◆ Written problem: From the entries below, please gather each line containing the string "Python".
*** Provided information
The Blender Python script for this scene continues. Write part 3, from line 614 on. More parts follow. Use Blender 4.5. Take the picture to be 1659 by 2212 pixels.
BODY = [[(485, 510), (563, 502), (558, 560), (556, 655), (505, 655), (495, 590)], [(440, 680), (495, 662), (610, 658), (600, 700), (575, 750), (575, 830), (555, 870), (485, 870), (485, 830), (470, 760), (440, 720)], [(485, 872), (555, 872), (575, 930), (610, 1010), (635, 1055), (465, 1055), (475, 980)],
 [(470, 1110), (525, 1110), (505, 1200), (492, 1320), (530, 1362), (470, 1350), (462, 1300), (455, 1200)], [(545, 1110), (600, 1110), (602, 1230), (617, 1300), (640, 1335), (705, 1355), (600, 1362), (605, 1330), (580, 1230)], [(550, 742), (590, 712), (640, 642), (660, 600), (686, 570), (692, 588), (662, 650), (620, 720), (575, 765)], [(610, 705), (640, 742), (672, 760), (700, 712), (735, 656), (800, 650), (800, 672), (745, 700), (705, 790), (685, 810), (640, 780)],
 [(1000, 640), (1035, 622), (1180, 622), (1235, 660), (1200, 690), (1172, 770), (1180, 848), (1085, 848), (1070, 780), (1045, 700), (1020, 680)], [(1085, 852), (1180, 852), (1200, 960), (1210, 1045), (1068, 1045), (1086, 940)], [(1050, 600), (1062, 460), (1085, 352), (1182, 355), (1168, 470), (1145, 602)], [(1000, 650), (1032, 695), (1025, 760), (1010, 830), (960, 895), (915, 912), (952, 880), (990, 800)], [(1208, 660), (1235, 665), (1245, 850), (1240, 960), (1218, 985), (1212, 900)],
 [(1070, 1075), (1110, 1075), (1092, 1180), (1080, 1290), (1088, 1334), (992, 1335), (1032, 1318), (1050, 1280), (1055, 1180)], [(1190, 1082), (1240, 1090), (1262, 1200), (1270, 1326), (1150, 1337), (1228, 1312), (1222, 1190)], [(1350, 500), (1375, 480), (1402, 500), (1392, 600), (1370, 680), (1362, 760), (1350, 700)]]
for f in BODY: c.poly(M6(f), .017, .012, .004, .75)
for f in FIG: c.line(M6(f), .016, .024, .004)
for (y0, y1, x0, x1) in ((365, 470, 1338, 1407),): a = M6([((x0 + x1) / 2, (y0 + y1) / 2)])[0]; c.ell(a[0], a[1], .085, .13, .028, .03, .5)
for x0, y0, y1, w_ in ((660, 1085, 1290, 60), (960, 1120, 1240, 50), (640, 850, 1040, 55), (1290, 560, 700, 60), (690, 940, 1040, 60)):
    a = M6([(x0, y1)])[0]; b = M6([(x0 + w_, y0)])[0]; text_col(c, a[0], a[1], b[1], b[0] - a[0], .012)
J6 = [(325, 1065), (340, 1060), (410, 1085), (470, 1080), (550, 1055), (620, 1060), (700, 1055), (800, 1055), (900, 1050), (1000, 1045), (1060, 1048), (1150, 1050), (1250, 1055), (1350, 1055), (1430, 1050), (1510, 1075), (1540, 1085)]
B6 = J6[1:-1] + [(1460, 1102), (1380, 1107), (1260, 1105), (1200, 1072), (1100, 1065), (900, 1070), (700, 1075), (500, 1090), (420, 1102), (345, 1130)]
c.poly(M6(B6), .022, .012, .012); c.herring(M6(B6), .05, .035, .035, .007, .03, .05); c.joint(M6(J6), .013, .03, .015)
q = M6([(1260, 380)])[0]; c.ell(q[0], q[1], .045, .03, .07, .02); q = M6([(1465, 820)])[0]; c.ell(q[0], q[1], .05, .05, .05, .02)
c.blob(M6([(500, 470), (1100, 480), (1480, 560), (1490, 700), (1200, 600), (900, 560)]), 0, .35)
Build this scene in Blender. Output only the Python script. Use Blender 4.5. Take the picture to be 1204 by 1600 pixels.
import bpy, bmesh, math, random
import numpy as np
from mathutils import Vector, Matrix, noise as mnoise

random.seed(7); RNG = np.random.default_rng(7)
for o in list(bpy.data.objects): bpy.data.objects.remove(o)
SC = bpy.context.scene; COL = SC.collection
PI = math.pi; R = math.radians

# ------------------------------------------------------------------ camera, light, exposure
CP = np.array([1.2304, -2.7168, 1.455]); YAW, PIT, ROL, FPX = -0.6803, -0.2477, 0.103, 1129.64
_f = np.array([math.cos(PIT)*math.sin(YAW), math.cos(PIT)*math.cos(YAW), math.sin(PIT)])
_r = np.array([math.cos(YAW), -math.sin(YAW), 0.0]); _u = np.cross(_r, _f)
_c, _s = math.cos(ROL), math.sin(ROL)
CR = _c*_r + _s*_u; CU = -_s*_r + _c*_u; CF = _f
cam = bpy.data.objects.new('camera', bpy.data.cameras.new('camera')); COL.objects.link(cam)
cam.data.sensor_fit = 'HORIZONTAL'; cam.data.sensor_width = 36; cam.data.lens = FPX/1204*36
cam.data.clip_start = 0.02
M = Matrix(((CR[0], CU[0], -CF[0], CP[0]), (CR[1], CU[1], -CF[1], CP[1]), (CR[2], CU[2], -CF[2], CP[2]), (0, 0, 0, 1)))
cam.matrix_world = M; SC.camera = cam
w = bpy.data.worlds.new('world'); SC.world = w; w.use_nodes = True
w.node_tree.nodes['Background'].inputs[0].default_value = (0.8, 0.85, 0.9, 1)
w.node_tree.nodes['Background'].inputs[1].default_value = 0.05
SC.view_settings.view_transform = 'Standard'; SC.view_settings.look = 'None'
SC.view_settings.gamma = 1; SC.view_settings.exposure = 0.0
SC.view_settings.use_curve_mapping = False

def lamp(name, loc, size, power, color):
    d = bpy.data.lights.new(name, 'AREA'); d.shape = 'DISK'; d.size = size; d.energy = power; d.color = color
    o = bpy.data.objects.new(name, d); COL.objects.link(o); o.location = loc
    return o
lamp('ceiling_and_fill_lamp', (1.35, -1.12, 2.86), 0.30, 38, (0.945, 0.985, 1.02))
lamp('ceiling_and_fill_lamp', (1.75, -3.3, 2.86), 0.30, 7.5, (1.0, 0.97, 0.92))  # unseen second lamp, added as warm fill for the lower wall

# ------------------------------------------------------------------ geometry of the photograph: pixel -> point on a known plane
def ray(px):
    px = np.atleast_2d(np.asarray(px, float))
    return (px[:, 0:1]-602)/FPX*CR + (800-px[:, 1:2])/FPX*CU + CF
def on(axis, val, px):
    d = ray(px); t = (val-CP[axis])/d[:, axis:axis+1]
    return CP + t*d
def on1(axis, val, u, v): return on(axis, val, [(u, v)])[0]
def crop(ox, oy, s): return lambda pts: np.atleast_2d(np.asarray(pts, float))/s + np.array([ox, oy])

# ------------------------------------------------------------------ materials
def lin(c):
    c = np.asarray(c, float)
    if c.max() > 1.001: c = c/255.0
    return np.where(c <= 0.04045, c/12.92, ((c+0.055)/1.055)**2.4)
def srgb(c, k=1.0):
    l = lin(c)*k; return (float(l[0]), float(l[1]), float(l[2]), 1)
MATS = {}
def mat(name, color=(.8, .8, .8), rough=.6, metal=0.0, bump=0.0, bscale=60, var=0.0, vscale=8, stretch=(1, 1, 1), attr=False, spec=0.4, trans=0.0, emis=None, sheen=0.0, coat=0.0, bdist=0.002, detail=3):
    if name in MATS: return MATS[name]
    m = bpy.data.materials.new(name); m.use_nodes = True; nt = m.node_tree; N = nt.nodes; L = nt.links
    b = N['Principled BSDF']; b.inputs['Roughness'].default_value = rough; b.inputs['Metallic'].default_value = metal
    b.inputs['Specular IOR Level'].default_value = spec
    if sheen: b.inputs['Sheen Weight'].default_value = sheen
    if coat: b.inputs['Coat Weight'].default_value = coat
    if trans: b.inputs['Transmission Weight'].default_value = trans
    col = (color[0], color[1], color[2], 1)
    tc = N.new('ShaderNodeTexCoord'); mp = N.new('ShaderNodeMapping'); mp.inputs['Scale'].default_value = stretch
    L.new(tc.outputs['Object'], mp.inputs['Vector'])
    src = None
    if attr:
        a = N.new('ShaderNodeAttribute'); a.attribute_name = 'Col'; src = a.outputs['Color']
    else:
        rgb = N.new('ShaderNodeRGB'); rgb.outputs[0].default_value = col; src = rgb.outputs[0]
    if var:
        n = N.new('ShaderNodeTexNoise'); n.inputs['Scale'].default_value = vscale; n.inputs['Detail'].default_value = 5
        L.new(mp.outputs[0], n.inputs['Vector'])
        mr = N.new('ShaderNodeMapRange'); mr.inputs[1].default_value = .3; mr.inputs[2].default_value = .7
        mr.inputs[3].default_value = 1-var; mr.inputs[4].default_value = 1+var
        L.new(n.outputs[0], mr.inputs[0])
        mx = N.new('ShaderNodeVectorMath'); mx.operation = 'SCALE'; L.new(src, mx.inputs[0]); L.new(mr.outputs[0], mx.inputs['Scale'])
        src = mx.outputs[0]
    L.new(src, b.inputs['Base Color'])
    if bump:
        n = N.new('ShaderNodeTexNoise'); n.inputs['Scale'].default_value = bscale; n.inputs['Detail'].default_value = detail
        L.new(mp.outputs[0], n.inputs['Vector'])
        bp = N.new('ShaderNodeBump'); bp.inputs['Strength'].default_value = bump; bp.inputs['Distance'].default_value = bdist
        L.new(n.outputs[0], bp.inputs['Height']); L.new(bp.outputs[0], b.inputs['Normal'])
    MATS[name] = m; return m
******
◆ Output of the task:
The Blender Python script for this scene continues. Write part 3, from line 614 on. More parts follow. Use Blender 4.5. Take the picture to be 1659 by 2212 pixels.
Build this scene in Blender. Output only the Python script. Use Blender 4.5. Take the picture to be 1204 by 1600 pixels.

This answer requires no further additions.